さて『シルバー新報 2010年3月5日号』の「変わるドイツの認知症ケア 第5回」を読んで、「これだ!これが日本にも必要だ!」と思いました。同じしくみではなくても、その「価値観」が必要だと思ったのです。以下、記事をそのまま引用します。ただし全文ではなく、前半5分の1程度です。お許しを。

塗り絵、音楽鑑賞、お墓参りに動物の世話…さて、これは一体何でしょう?これらは全て、ドイツの介護保険改革によって誕生した「ケアアシスタント」が行う業務として、法律に規定されているものである。介護の現場で働いていると、「もっとこの方とゆっくり昔話をしていたいな」と思う瞬間がよくある。しかし現実には業務に追われてしまい、なかなかそうは出来ない。人手が足りなくてゆったりと寄り添える余裕がないのはドイツの介護施設でも同じだった。そこで認知症の方とのコミュニケーションに重点をおいた新たな職種を、と08年に実施されたのがケアアシスタント(Betreuungskrafte)。身体介助等の直接援助は行なわず、入所者の「付加的な世話」、いわば心のケアに特化した職種だ。
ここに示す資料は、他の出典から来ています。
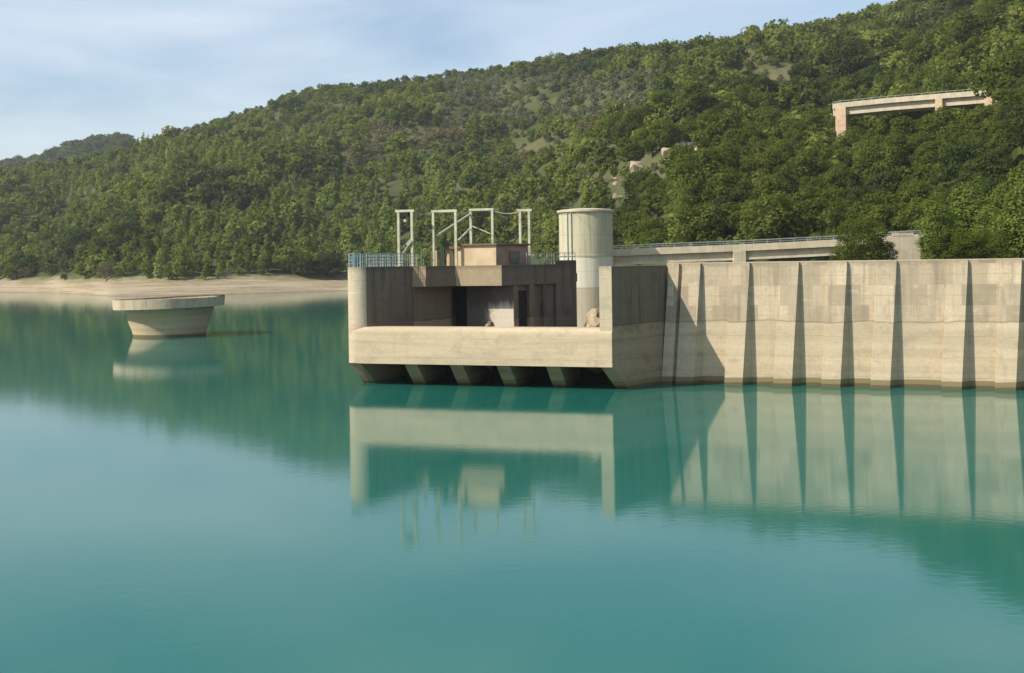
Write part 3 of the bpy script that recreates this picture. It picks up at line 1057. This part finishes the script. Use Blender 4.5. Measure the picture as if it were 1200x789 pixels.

この資格を定めた法律には、ケアアシスタントの業務を次のように記載してある。『塗り絵・工作・日曜大工・簡単なガーデニング・動物の世話・料理・アルバム作り・音楽鑑賞・歌・ボードゲーム・トランプ・散歩・ハイキング・エクセサイズ・ダンス・文化的催し物や競技会を訪問・礼拝・お墓参り・読書・朗読・アルバムを見る』。
 
~以下省略~
以上『シルバー新報 2010年3月5日号 変わるドイツの認知症ケア 第5回(熊本学園大学大学院 荒牧弥生)』より前半5分の1程度を抜粋

そうなんです。これが大事なんです。ケアアシスタントは「させる」のが仕事ではなく、「一緒にやること」が求められているそうです。私は施設勤めの頃、利用者さんと将棋をさしてばっかりいる(と思えた)同僚のZくんを見て「また遊んでる!」と思ってました。今なら、その認識は大きな間違いであったと理解できます。記事の後半の一節では「しかし、ケアアシスタントの誕生の意義はケアの質向上だけでなく、「認知症の方々とゆっくり向き合うことが介護の現場にとって大切なことである」ということを保障された意味で画期的なものだった」と書いてあります。

「ゆっくりと向き合うことが大事」という価値観が、日本の介護現場にも浸透し、それが実現できる体制が整うことを願ってやみません。かつての自分を思い出しながら、自戒をこめて、記事を読みました。